Sur un ton sérieux, l’auteure dénonce le traitement que le Canada et ses institutions ont réservé aux autochtones. « Ceux qui occupent le pays depuis des milliers d’années ont subi les affres de la colonisation, soit l’imposition des règles de la société des blancs, l’imposition d’une langue unique et l’éradication des cultures. Jusqu’à il y a quelques décennies, il était terrible d’entendre les autorités dire que les peuples autochtones étaient sans culture et que leur langue était sauvage.
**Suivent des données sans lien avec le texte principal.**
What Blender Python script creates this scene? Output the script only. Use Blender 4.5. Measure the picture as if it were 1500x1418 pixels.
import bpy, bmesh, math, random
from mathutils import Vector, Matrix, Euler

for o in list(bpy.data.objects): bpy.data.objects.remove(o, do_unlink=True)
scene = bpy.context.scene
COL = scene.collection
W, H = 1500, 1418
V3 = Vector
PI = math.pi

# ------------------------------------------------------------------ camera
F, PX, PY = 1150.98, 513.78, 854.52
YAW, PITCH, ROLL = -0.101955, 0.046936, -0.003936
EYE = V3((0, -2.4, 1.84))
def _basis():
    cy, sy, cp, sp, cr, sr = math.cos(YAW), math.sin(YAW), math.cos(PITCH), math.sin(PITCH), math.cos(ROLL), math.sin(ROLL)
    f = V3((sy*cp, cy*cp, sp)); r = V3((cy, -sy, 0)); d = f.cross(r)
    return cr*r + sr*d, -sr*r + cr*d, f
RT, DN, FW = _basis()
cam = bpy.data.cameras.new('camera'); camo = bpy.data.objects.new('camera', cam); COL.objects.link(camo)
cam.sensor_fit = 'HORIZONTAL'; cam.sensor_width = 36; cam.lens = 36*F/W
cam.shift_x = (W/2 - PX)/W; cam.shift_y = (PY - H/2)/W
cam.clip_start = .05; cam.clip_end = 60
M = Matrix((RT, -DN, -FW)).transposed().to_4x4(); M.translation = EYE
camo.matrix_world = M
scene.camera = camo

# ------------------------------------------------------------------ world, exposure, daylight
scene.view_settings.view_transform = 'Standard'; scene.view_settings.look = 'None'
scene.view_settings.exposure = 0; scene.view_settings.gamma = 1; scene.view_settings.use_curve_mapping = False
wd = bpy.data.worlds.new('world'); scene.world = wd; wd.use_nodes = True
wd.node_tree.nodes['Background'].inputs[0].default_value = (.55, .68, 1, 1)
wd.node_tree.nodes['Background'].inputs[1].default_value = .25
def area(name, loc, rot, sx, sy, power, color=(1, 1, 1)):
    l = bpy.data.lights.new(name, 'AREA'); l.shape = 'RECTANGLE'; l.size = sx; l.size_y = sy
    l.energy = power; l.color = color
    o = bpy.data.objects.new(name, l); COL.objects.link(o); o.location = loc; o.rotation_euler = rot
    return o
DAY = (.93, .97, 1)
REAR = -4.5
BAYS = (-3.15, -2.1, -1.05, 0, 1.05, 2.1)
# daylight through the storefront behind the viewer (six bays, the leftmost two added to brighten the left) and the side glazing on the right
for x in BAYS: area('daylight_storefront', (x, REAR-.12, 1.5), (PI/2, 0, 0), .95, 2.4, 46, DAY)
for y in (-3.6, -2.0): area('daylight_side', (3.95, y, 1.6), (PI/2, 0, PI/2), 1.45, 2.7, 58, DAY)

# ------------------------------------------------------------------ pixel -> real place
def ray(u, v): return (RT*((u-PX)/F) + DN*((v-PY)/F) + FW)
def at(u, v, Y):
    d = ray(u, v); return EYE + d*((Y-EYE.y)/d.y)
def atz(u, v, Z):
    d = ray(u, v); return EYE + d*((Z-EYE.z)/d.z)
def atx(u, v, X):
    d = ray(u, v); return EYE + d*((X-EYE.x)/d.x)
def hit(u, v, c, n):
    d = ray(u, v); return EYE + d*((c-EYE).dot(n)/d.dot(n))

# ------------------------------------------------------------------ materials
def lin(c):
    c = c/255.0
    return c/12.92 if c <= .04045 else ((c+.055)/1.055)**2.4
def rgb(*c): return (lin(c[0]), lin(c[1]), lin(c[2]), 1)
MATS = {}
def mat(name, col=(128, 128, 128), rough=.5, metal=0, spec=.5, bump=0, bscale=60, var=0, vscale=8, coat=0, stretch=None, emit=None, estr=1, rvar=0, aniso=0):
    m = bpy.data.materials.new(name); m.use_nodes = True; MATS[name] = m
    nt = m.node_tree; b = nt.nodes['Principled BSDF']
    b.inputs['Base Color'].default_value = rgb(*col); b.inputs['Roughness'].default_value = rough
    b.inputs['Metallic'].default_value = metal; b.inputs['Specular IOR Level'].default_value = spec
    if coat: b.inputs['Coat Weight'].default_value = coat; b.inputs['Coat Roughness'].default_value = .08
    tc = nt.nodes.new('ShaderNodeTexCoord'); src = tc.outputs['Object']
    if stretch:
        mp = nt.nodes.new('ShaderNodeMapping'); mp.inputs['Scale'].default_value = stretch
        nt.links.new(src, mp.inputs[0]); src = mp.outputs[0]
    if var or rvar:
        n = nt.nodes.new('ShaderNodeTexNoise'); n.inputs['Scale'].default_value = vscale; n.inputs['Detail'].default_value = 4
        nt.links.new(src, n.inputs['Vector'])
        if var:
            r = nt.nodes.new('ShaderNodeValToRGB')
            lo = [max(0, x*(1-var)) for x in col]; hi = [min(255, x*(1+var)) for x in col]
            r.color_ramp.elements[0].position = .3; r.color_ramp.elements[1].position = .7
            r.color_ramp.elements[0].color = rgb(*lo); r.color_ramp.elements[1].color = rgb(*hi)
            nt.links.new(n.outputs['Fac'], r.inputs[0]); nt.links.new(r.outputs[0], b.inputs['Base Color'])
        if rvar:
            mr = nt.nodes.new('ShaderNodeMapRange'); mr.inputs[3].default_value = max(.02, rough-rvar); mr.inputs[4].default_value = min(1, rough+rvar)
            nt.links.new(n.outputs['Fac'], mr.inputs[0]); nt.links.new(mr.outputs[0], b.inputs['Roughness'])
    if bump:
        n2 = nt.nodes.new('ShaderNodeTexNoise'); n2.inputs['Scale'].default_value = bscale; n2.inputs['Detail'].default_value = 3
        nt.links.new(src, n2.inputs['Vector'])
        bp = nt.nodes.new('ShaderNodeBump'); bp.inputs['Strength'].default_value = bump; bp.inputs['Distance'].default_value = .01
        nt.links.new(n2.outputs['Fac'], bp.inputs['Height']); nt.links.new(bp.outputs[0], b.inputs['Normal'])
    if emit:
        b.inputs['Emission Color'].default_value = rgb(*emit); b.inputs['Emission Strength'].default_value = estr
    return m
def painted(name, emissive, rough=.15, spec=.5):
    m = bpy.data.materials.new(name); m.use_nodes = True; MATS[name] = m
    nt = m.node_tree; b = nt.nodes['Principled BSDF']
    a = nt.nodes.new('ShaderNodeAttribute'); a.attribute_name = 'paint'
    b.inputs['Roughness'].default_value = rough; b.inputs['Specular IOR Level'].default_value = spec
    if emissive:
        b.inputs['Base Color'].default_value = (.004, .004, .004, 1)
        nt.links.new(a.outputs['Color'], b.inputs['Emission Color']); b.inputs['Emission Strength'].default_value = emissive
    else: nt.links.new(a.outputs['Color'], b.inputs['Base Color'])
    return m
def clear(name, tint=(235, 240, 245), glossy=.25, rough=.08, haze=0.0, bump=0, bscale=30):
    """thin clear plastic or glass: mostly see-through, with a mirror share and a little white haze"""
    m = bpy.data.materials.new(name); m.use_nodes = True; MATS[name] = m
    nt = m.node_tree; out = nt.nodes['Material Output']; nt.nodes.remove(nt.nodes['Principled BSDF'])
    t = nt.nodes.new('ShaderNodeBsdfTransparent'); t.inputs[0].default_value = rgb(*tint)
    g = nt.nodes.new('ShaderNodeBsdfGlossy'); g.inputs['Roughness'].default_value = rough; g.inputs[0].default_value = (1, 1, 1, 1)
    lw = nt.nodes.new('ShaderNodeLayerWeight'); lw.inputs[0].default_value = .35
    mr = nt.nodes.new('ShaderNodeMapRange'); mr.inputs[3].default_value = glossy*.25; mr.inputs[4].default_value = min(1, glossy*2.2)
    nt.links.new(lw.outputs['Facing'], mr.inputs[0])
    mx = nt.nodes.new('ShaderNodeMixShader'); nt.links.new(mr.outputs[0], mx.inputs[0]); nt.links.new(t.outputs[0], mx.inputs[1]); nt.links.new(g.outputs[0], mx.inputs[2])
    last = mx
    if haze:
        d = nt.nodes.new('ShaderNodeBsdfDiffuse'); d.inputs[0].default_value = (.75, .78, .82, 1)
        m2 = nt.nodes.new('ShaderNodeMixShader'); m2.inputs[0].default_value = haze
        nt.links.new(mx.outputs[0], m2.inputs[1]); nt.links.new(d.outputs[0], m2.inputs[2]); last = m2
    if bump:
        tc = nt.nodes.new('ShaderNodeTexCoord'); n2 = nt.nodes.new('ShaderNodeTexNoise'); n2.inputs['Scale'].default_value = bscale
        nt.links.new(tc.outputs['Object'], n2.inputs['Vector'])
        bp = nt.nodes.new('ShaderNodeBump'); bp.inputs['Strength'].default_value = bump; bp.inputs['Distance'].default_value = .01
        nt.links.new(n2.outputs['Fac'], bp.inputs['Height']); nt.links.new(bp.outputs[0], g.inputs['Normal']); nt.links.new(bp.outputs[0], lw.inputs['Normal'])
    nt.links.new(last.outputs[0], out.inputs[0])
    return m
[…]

Ces peuples méritent aussi le respect et la générosité, qui demeurent au cœur des valeurs canadiennes ». Mère de deux enfants, l’un autiste de 20 ans et l’autre de 22 ans aux études universitaires, elle prône l’écoute, l’empathie et la tolérance à titre de règles de société. « L’enseignement de la valeur du travail passe par la transmission des expériences de vie vers les jeunes ainsi que par des efforts pour susciter la curiosité intellectuelle ».
Dans ses conseils aux jeunes, elle suggère: « faites des expériences; profitez de tous les apprentissages qui vous sont offerts; reconnaissez que les épreuves peuvent devenir des opportunités pour devenir plus agile et plus fort; aimer son prochain c’est aussi reconnaître ce qui est beau dans l’autre ».